Es muy difícil que este Congreso pueda cumplir con tan complejo encargo. Es una batalla perdida pedirle que no lo haga, tienen la competencia y el interés de hacerlo. Y nada, la verdad, asegura que el próximo Congreso será mejor. Hay que dirigir, sí, todas las baterías para demandar que el proceso sea meritocrático y lo más transparente posible.
Los primeros pasos dados esta semana no son nada auspiciosos. Parece que, como en otras ocasiones, los puestos se repartirán entre las bancadas que alcancen una coalición de 87 votos. En vez de elegir magistrados de calidad con un consenso amplio, lo que busca la norma, se repartirán los cargos entre cinco o seis bancadas.
No siempre el cuoteo es problemático. De hecho, se da en diversos países donde los grupos en el congreso emplean similares reglas de elección. La diferencia es que en otras sociedades se suele asegurar que los elegidos por cada grupo tengan ciertos niveles de calidad. Sin ese nivel, difícil oponerse al poder cuando deban hacerlo.
Lo más probable, quiero ser claro, es que nos espere este cuoteo mediocre. Con políticos sin una mirada de largo plazo y sin fidelidad partidaria es difícil que se preocupen por el costo político de nombrar mal. Pero hay un argumento que podría hacer que los congresistas se preocupen por la capacidad de los elegidos.

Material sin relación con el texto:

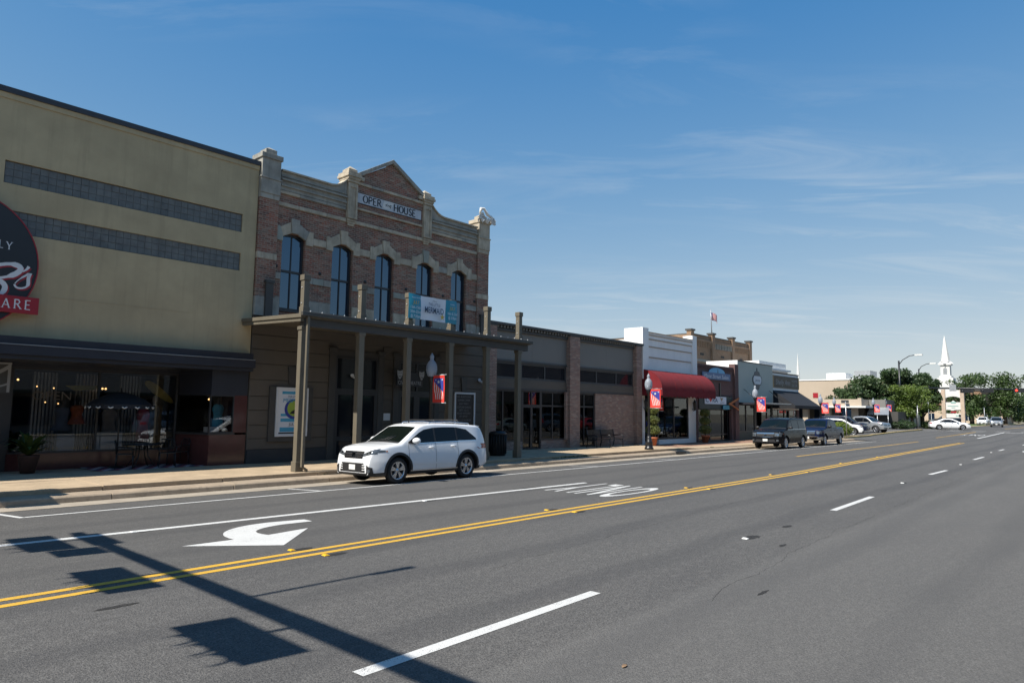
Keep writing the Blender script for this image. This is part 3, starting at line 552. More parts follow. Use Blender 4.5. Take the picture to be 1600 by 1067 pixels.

Algunas bancadas en el Congreso pueden ver en el Tribunal un seguro contra futuros males que podrían afectarlos. Elegirán desde la incertidumbre. No saben cómo les irá en la elección, tampoco si tendrán que enfrentar a un presidente expansivo buscando concentrar poder. Si tienen algún interés en seguir vinculados a la política, un tribunal mediocre puede ser un disparo al pie.
En esas condiciones, un buen seguro frente a la incertidumbre es un Tribunal legítimo y de alto nivel. Deberían intentarlo las bancadas que creen seguirán vivas el 2021. Implica dejar de lado los maximalismos e intentar que los nombrados tengan como principal criterio su nivel y prestigio, respetando la pluralidad. Un cuoteo desde el mérito. Puede que no alcance, pero siempre ha sido más fácil convencer apelando al interés que a la virtud.